= Task inputs =
## begin
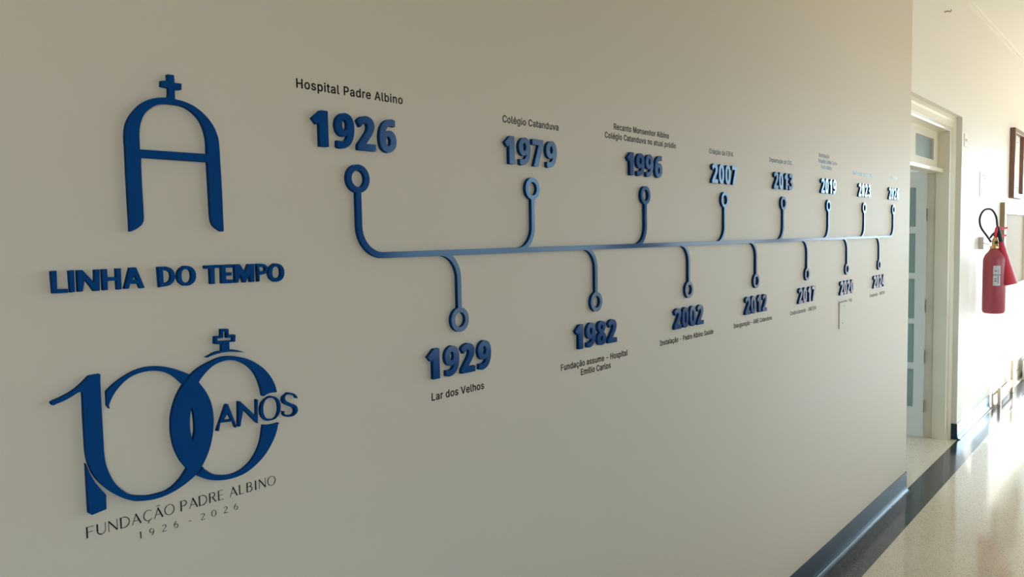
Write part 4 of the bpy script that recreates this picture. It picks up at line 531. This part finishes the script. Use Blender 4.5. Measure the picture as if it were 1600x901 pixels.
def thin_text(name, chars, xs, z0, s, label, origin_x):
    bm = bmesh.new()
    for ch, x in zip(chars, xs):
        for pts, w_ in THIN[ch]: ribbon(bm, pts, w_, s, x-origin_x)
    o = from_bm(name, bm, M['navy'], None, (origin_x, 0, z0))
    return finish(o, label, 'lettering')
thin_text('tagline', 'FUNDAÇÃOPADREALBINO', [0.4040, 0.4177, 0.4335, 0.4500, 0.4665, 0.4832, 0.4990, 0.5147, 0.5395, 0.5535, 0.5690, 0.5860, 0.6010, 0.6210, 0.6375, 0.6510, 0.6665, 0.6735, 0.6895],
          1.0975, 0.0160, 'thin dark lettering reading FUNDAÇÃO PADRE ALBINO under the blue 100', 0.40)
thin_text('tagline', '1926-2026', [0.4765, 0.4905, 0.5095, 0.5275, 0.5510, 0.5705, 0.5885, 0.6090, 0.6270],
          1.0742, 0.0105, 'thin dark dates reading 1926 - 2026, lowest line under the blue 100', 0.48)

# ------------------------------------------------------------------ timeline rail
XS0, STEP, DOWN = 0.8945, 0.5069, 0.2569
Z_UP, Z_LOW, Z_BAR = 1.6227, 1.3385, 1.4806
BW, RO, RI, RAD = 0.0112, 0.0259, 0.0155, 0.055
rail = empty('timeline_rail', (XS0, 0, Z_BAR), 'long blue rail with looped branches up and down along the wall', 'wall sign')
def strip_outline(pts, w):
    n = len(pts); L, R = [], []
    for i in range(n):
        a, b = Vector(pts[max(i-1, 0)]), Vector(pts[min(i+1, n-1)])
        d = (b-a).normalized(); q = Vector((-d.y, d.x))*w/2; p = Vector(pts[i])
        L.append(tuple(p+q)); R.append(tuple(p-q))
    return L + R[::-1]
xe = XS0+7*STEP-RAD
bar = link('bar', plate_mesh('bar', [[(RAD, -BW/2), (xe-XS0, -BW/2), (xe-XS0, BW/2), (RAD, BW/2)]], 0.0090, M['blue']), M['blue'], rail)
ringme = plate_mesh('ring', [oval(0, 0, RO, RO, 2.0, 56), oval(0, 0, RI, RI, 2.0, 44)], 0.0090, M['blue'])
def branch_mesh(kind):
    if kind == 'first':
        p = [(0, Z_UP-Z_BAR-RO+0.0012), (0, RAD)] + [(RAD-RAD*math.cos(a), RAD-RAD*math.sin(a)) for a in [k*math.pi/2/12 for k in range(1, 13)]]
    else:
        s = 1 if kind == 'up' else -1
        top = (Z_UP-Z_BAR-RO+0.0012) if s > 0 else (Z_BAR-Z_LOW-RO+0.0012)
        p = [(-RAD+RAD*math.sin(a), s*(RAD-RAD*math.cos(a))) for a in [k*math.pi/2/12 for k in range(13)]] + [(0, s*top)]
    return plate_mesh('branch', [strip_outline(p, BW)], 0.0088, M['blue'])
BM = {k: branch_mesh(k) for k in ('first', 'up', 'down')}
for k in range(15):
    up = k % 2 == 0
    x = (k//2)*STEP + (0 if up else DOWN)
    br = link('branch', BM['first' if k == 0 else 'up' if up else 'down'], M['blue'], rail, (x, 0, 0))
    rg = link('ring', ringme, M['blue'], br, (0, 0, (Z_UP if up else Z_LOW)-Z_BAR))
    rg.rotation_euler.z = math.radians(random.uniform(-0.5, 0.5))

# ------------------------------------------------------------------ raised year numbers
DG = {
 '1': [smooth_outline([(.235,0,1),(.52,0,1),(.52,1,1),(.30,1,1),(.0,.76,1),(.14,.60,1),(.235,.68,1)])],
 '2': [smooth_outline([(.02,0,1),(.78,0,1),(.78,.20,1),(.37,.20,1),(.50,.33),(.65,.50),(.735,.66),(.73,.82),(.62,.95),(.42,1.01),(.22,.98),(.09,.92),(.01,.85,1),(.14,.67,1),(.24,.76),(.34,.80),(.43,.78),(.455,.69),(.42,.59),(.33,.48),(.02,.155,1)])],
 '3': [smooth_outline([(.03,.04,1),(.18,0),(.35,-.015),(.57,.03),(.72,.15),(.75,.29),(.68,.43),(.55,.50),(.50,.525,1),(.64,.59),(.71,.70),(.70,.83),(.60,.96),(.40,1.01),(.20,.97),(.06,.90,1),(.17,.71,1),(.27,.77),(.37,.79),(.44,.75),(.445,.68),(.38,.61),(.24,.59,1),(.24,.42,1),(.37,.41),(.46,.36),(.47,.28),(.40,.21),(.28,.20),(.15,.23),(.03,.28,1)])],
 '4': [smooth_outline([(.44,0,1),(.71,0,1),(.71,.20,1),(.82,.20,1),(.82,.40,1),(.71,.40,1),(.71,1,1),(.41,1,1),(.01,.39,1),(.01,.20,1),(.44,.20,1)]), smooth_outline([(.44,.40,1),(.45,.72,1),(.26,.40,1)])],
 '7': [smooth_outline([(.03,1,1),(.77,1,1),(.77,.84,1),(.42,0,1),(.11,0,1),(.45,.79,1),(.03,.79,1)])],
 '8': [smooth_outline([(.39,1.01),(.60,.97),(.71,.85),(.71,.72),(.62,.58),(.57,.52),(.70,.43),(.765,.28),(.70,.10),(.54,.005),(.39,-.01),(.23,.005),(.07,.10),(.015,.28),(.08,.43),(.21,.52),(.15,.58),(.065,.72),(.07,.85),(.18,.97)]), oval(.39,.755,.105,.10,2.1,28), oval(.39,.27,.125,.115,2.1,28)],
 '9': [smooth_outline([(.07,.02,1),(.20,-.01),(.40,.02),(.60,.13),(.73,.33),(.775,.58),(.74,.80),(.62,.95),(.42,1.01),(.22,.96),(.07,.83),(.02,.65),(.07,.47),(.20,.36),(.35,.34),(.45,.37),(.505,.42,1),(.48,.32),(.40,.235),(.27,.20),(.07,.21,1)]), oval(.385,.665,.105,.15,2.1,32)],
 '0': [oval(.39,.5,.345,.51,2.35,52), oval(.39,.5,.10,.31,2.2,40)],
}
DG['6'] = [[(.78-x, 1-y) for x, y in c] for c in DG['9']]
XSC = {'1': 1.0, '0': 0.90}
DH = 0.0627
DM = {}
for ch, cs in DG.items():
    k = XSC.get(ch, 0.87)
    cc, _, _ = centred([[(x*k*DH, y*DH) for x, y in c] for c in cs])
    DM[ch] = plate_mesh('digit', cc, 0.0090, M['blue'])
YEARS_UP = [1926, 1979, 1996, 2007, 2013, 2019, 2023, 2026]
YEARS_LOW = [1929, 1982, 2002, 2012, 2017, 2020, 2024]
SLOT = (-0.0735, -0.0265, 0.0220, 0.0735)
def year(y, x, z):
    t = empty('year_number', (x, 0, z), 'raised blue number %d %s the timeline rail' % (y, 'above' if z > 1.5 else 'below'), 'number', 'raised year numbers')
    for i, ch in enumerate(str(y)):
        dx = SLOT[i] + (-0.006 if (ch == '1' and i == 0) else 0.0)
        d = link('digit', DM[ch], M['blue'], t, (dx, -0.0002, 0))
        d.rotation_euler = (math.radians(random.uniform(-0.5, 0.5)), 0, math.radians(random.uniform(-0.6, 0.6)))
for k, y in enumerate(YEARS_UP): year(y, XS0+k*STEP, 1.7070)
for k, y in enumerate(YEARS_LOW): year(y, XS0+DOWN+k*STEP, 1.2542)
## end
## begin
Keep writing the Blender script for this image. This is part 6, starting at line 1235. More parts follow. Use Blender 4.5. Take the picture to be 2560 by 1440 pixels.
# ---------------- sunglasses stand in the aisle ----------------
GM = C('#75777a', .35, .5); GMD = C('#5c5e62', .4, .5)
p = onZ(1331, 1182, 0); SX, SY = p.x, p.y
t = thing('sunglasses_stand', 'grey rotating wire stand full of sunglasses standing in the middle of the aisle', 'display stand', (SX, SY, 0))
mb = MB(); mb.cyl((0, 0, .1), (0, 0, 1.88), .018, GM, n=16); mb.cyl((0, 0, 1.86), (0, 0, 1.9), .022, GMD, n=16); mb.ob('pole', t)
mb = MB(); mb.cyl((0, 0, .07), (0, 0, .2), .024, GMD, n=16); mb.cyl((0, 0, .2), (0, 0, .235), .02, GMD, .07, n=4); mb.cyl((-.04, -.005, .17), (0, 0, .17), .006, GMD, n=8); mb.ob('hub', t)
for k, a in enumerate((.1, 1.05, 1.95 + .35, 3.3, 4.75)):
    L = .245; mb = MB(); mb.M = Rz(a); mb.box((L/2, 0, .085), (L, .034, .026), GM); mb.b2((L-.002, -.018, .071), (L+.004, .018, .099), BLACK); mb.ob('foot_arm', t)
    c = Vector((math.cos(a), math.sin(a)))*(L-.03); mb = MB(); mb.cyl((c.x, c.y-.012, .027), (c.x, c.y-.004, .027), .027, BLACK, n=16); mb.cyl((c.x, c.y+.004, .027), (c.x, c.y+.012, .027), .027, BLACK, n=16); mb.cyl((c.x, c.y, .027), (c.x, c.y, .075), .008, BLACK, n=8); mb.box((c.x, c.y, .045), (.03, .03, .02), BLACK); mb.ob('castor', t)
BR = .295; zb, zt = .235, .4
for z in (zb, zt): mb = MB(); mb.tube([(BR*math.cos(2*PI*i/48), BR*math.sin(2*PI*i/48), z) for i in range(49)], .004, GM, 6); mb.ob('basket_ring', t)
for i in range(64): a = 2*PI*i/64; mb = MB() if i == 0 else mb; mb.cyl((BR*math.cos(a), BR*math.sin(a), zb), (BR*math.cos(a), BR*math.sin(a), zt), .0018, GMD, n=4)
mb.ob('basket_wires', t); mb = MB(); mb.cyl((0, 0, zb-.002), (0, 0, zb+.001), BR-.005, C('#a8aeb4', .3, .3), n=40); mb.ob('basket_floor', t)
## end
= Exercise aim =
The line containing "Write part 4" opens the part, and the line containing "1.0742, 0.0105, 'thin" closes it. Output that part exactly, with both, and only that.

= Reply to the task =
Write part 4 of the bpy script that recreates this picture. It picks up at line 531. This part finishes the script. Use Blender 4.5. Measure the picture as if it were 1600x901 pixels.
def thin_text(name, chars, xs, z0, s, label, origin_x):
    bm = bmesh.new()
    for ch, x in zip(chars, xs):
        for pts, w_ in THIN[ch]: ribbon(bm, pts, w_, s, x-origin_x)
    o = from_bm(name, bm, M['navy'], None, (origin_x, 0, z0))
    return finish(o, label, 'lettering')
thin_text('tagline', 'FUNDAÇÃOPADREALBINO', [0.4040, 0.4177, 0.4335, 0.4500, 0.4665, 0.4832, 0.4990, 0.5147, 0.5395, 0.5535, 0.5690, 0.5860, 0.6010, 0.6210, 0.6375, 0.6510, 0.6665, 0.6735, 0.6895],
          1.0975, 0.0160, 'thin dark lettering reading FUNDAÇÃO PADRE ALBINO under the blue 100', 0.40)
thin_text('tagline', '1926-2026', [0.4765, 0.4905, 0.5095, 0.5275, 0.5510, 0.5705, 0.5885, 0.6090, 0.6270],
          1.0742, 0.0105, 'thin dark dates reading 1926 - 2026, lowest line under the blue 100', 0.48)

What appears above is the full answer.